Swapna HaddowScrapbook

I recently sent my manuscript off to a publisher. I heard it can take up to six months to hear something (if anything) back. I’ve also heard the best way to stop incessant inbox-checking for a reply or constant curtain twitching for the postman is to start a new project. I was quite sure that I had enough self-restraint for it to be completely unnecessary to start a new project and take my mind off where my manuscript might have sunk to in the slushpile.

Yesterday morning a new postman arrived at the door. My old postman had switched his route to avoid me. Right, time for a new project.

But my faithful moleskin failed me. I thought I’d shoved a plan for a coming-of-age teen novel in there somewhere. I definitely remember scrawling over four Costa napkins and also partly on the back of my son’s baby-gro. I had been mulling over my protagonist for months and suddenly the complete story plan materialised during a trip to the high street last week. It was like a thought waterfall. I have a horrible feeling the napkins were used to mop up my son’s projectile vomit off of the Costa counter. I could murder the moron who thought it was fine to bring their germy brat to playgroup the previous day. And I’m pretty sure I’d binned the baby gro, knowing I would wind up projectile vomiting myself if I had to clean off the mush of spaghetti bolognaise and soya yoghurt that had reversed its way up through my son.

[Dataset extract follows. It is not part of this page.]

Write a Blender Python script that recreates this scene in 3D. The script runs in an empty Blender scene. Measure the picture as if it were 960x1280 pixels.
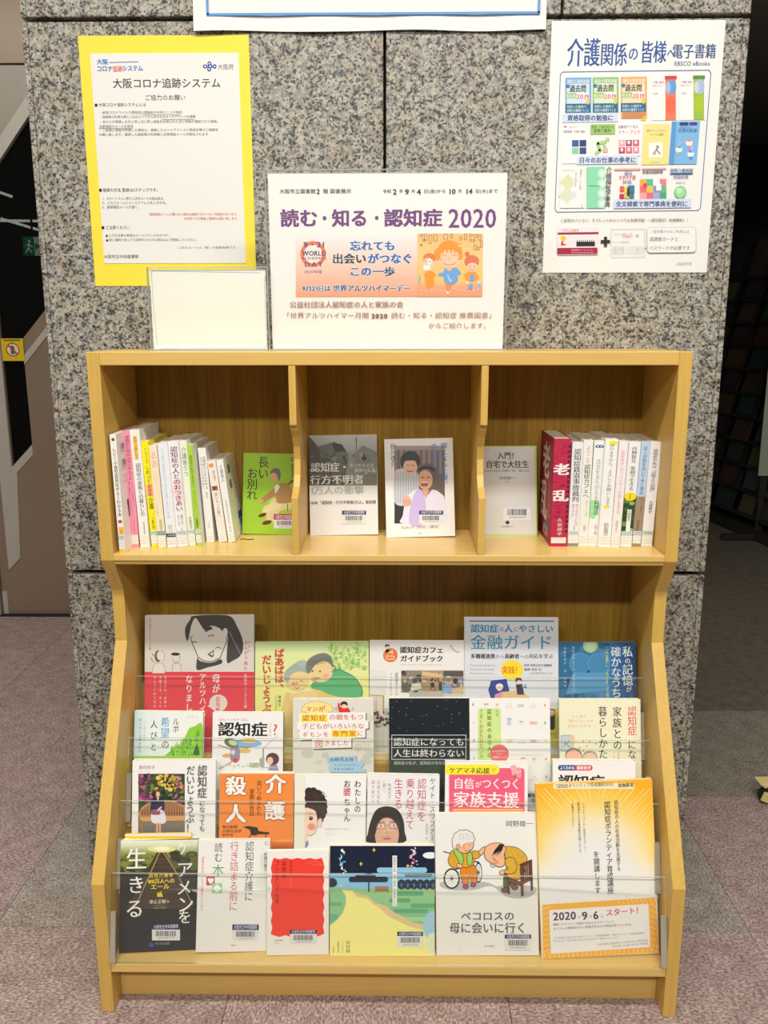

Blast. I’m going to have to rewrite the plan.

This is the kind of thing that would never happen to my husband. Firstly he would never keep a pile of post-its and napkins and claim there was a publishable novel in amongst the scrappy notes. He’s the sort of technological whiz who’d be able to send a plan straight from his mind to his computer desktop. I’ve been peering over his shoulder for the past ten minutes. He has actually made a spreadsheet comparing the costs of the new iPhone across the networks. He’s using actual excel equations and everything. How is it possible that Miss Napkin-Jotter met and married Mr Jedi-Spreadsheet Man? Mr Jedi-Spreadsheet Man would never have lost his storyboard to bolognaise vomit. We’ve been together for seven years now, shouldn’t our organisational skills have synced by now? Like a period?